# TASK BRIEF
All lines from the one with "Model this scene in Blender with a Python script. Write" through the one with "RNG = np.random.default_rng(7)", and only those, are to be reproduced exactly, both ends included.

# DATASET

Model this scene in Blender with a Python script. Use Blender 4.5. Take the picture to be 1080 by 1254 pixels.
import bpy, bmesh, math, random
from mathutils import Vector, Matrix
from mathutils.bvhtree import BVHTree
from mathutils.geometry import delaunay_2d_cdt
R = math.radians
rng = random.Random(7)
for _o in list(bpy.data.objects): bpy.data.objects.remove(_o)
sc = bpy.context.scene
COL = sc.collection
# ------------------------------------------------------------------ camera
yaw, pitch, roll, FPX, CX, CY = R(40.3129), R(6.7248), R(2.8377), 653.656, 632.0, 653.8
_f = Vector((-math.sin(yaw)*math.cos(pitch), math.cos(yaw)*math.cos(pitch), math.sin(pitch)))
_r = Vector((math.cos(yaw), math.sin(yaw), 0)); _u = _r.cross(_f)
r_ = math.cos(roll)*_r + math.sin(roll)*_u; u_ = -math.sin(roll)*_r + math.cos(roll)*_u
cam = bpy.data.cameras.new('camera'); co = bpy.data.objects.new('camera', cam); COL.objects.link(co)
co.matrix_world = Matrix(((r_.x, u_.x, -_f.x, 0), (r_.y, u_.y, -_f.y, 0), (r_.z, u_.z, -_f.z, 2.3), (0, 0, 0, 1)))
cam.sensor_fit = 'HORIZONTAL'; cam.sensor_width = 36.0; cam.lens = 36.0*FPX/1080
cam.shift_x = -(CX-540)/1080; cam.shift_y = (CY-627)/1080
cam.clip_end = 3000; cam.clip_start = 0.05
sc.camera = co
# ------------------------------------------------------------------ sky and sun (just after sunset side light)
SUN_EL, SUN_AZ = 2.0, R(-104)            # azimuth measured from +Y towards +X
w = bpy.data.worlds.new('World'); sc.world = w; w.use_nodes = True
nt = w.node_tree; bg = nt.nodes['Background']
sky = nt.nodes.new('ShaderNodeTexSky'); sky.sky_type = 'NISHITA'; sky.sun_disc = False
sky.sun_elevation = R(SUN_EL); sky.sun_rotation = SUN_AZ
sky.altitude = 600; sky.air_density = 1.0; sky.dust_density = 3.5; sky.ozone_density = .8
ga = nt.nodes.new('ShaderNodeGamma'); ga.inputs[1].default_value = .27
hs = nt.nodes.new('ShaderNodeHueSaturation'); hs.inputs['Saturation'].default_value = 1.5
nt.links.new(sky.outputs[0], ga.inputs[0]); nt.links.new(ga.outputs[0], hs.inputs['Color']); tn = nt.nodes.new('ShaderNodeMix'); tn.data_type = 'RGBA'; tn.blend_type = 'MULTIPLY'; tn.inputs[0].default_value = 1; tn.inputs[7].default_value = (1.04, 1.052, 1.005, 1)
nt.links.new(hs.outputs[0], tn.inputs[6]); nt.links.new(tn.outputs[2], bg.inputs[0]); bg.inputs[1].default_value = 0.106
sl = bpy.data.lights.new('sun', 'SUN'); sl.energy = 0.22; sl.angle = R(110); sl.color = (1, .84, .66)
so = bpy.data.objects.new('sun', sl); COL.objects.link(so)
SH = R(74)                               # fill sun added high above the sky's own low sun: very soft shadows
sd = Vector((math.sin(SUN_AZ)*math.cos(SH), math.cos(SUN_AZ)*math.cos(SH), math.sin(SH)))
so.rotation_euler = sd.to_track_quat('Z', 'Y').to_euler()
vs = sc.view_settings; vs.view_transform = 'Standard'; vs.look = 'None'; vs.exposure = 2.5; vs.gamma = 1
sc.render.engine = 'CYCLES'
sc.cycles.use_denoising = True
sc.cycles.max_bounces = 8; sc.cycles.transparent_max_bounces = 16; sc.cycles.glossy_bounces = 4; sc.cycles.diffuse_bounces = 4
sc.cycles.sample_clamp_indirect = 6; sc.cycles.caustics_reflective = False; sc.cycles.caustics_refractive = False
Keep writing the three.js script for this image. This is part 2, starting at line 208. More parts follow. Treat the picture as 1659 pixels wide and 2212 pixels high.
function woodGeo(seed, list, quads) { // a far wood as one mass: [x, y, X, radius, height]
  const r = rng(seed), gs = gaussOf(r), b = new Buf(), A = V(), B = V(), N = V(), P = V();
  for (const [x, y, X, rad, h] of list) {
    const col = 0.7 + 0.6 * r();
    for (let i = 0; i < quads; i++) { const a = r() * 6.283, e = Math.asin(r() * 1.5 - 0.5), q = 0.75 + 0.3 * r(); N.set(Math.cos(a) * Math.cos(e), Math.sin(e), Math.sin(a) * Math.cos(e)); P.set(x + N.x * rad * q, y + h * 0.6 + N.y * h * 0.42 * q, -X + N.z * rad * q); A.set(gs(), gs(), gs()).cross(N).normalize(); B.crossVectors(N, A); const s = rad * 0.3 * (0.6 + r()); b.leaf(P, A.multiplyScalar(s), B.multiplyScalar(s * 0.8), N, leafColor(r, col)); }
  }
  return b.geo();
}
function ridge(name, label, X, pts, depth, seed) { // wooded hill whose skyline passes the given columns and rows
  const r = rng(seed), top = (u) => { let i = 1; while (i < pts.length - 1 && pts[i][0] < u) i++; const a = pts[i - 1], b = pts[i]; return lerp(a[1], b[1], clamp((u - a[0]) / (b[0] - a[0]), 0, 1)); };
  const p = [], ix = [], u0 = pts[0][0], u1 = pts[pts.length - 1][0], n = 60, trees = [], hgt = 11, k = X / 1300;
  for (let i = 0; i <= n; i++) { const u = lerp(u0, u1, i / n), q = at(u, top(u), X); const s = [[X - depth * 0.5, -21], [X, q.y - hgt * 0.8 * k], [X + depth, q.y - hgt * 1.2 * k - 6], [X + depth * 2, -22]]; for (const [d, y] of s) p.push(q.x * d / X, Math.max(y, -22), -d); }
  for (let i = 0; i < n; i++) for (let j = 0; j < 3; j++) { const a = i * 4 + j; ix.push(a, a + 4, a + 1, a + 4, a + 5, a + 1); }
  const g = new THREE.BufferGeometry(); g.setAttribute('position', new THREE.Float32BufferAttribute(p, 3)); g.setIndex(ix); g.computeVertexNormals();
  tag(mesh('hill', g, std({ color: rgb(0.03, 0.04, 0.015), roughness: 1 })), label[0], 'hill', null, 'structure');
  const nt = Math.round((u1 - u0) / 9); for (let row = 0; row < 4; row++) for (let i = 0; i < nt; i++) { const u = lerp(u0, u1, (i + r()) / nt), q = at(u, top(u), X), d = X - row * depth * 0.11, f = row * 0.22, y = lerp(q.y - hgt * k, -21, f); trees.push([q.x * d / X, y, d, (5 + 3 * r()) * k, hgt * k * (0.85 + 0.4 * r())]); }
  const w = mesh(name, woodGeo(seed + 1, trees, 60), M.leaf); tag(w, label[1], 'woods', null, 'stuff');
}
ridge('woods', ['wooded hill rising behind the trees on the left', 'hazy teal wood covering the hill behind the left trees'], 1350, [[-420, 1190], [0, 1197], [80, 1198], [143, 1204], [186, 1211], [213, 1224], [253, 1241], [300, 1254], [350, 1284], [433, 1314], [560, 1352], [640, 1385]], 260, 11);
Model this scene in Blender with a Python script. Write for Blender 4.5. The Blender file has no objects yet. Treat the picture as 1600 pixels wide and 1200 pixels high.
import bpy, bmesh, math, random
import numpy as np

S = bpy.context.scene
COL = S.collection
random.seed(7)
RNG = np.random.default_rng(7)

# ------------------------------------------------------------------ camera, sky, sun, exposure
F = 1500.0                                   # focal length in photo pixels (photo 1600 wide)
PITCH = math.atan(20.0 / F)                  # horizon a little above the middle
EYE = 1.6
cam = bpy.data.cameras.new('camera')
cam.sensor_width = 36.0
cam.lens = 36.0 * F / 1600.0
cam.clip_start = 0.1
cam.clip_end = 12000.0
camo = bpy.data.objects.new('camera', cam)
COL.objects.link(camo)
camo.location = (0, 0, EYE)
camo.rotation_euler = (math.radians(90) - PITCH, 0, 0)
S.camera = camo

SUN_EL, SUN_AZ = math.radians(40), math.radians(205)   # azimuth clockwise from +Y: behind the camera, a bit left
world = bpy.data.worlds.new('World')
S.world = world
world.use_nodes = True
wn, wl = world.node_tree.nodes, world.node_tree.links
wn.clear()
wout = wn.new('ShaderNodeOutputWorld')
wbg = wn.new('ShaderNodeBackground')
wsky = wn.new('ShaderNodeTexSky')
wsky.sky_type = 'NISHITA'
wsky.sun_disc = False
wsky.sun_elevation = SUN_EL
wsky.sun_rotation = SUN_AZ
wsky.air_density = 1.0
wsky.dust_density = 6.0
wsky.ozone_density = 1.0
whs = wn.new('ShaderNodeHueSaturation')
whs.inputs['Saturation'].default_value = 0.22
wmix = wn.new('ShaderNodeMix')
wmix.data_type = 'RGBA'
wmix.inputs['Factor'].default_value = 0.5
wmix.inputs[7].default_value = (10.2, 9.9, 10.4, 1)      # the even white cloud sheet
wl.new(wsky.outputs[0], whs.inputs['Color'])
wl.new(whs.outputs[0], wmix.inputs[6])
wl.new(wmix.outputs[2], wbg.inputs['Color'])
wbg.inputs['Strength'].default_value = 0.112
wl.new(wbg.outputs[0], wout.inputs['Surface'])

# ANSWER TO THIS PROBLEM
Model this scene in Blender with a Python script. Write for Blender 4.5. The Blender file has no objects yet. Treat the picture as 1600 pixels wide and 1200 pixels high.
import bpy, bmesh, math, random
import numpy as np

S = bpy.context.scene
COL = S.collection
random.seed(7)
RNG = np.random.default_rng(7)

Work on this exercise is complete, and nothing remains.